In general we could say induction is:
- $f$ is a predicate on $E$.
- We prove that if $f$ is true on a subset $A$ of $E$, it is also true on a subset $g(A)$ of $E$. (Actually we could have "a set of subsets" instead of just "a subset").
- Define the following partial order relation on $\mathcal{P}(E)$: transitive closure of:
$A \le (A \cup g(A))$,
$A \subset B \Rightarrow B \le A$.
- Usage of the induction: if $f$ is true on $A$, then $f$ is true on any $B \ge A$. In particular, if $\{B | B \ge A\}$ has a greatest element $C$, $f$ is true on $C$.

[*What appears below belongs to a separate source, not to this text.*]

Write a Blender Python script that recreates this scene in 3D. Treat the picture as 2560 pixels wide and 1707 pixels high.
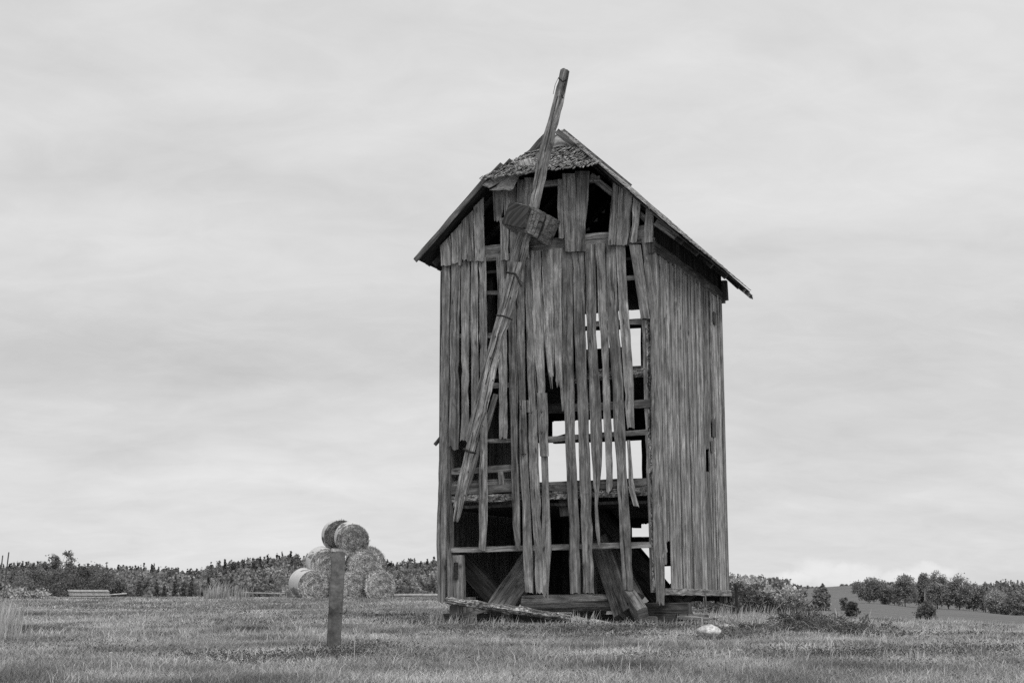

Classical induction is when $E = \mathbb{N}$ and (for example) $g([0, n]) = \{n+1\}$. The partial order is the transitive closure of $[0, n] \le [0, n+1]$, whose greatest element is $\mathbb{N}$.
An induction on $\mathbb{R}$ would be for example (taking this from a paper in the comments):
$\forall x, \exists y \gt x, g(\{x\}) = [x, y]$, and
$g([a, b[) = [a, b]$.
This induction can be used to prove the following: if $f$ is continuous, $f(0) > 0$, and $\forall x, f(x) \ne 0$, then $\forall x>0, f(x) > 0$:
- $f$ being continuous, if $f(x) >0$
then $\exists y>x,$
$\forall z \in [x, y], |f(z) - f(x)| < f(x)/2$,
hence $f(z) > 0$. So this proves $g(\{x\}) = [x, y]$.
- And similarly if $f$ is strictly positive on $[a, b[$ it is also on $[a, b]$ (we cannot have $f(b) < 0$ because then, by continuity, $f$ would be strictly negative on some interval on left of $b$; we cannot have $f(b) = 0$, by hypothesis) so $g([a, b[ = [a, b]$.
In topology we could probably prove (I have not checked) by this induction the following result: if $f$ is a continuous function from $E$ to a discrete set $F$, then $F$ is constant on each connected component of $E$.
That being said, there are cases where the discrete induction is transformed into something different in the continuous case, e.g.:
- A classical induction:
$a(0) = 0,$
$\forall n \in \mathbb{N}, n \gt 0, a(n) = a(n-1) + n$,
we deduce $a(n) = \frac {n(n+1)} 2$ by induction.
- The continuous equivalent would be:
$f(0) = 0,$
$\forall x \in \mathbb{R}, x \ge 0, f'(x) = x$,
we deduce $f(x) = \frac {x^2} 2$ by integration.
Actually here the integration theory may hide some classical discrete induction (at least for the Riemann integral, which uses discretization).
But we may also say that induction is a specific case of integration. Example with discrete induction and discrete integration:
$f(n) \Rightarrow f(n+1)$ may be interpreted as $\Delta(f)(n) = f(n+1) - f(n) = 0$.
So $f(n)$ is the antiderivative of $0$, i.e. a constant, and if $f(0)$ is true this constant is true.
(Actually we do not have $f(n) \text {false} \Rightarrow f(n+1) \text {false}$, so it is slightly less direct than that).